-- TASK BRIEF --
Every line that holds "scene" should be shown.

-- DATASET EXCERPT --
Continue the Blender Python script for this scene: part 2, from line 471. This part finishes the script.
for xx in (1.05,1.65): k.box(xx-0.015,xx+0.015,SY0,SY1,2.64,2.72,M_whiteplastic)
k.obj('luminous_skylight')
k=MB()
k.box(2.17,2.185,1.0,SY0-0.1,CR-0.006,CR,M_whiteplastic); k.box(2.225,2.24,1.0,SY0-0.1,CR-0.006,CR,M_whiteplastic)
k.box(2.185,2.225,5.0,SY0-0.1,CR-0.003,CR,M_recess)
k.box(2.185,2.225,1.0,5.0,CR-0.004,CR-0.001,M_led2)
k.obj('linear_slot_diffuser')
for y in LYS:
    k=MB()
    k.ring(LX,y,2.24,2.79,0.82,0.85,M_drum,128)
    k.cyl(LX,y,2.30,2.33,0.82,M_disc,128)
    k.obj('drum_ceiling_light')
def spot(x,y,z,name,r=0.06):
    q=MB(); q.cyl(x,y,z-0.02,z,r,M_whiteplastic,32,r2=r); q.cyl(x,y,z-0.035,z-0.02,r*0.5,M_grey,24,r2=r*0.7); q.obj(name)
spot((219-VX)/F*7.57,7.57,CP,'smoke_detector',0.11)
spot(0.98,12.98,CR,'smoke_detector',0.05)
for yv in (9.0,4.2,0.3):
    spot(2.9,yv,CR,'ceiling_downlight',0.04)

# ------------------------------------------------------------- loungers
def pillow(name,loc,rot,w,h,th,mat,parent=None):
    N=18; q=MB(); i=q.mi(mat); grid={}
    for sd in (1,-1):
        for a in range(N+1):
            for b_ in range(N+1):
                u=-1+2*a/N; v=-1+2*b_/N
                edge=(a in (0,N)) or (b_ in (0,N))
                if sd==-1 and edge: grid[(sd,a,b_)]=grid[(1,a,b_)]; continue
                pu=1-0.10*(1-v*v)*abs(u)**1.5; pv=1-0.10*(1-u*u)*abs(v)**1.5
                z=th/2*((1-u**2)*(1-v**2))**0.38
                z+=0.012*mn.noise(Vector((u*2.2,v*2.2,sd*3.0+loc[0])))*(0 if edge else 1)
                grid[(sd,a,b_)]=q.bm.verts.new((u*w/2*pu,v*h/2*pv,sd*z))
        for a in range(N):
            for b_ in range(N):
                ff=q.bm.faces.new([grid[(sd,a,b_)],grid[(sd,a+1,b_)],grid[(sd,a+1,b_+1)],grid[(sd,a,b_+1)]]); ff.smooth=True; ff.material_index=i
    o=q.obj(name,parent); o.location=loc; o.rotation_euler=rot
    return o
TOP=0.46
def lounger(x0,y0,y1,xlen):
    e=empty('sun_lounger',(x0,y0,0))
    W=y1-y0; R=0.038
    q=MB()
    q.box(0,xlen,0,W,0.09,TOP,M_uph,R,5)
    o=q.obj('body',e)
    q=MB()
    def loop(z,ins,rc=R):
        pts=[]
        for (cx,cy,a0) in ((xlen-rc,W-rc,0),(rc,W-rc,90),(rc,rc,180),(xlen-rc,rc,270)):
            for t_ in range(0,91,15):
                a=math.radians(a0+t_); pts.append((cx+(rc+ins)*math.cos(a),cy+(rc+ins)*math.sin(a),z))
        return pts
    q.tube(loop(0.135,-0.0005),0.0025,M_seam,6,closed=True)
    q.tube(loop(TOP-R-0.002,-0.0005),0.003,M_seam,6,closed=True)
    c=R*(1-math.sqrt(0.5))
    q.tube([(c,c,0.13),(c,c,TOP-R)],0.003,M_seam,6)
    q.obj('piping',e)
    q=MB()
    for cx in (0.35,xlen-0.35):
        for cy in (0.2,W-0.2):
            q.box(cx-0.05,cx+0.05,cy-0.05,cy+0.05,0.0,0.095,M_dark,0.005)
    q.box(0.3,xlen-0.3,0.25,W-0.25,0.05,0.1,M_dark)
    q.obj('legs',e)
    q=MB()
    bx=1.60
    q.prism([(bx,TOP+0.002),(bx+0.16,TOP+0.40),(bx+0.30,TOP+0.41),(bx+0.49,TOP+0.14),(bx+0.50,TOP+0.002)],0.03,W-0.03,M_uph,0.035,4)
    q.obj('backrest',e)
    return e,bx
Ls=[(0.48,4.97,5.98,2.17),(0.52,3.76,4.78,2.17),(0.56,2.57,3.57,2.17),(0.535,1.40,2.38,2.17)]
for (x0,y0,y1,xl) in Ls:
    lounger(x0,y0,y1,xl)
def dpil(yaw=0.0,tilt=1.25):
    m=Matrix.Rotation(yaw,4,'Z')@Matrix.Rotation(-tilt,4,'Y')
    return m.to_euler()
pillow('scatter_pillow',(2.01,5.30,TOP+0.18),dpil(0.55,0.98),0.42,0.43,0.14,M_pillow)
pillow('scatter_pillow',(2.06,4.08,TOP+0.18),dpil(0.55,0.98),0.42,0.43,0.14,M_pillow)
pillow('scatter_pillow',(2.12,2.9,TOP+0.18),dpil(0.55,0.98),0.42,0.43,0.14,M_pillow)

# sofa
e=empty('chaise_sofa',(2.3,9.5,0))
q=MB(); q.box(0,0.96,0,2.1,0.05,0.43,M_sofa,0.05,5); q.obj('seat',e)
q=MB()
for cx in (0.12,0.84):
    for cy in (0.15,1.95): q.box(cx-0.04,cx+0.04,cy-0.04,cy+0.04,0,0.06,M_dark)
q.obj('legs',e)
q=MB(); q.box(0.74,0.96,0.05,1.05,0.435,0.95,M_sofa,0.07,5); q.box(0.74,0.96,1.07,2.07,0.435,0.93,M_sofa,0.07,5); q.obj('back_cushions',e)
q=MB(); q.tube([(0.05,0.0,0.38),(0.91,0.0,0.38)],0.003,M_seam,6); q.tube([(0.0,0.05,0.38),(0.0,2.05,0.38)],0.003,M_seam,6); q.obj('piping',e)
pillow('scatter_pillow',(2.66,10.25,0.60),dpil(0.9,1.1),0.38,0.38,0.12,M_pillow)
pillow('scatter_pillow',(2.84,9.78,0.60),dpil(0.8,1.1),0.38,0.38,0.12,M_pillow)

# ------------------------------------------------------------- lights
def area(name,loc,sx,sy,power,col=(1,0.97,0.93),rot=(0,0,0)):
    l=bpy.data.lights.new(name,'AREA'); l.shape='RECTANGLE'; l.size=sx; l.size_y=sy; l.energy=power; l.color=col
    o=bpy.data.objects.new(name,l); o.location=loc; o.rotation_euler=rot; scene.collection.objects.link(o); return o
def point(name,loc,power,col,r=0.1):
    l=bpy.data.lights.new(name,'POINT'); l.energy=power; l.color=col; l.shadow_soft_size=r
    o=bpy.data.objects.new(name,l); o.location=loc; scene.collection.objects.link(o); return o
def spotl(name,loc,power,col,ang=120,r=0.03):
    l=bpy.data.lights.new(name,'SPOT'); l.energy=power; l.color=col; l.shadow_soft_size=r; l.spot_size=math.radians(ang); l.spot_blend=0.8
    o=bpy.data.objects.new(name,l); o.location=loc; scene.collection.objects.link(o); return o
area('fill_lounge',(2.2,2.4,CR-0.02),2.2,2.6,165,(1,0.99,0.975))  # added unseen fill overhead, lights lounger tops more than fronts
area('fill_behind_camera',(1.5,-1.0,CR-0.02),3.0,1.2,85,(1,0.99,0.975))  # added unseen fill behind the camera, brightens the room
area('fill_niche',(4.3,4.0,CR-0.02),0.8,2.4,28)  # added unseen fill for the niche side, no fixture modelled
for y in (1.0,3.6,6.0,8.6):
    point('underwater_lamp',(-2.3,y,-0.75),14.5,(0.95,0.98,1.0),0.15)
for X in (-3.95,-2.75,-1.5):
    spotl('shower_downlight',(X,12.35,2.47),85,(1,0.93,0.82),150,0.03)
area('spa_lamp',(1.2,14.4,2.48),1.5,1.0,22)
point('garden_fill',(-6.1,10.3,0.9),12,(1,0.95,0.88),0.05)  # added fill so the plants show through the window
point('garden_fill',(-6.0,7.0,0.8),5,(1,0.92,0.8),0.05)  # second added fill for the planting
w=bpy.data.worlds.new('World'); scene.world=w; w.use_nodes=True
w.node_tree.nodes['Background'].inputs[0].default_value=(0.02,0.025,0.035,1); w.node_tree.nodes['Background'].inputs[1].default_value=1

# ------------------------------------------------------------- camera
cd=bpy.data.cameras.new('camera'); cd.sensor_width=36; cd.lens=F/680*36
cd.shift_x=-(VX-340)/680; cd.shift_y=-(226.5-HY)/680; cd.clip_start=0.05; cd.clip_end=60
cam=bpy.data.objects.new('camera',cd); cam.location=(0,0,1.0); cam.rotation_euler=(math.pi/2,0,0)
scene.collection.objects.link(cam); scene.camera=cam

-- CORRECT OUTPUT --
Continue the Blender Python script for this scene: part 2, from line 471. This part finishes the script.
    o=bpy.data.objects.new(name,l); o.location=loc; o.rotation_euler=rot; scene.collection.objects.link(o); return o
    o=bpy.data.objects.new(name,l); o.location=loc; scene.collection.objects.link(o); return o
    o=bpy.data.objects.new(name,l); o.location=loc; scene.collection.objects.link(o); return o
w=bpy.data.worlds.new('World'); scene.world=w; w.use_nodes=True
scene.collection.objects.link(cam); scene.camera=cam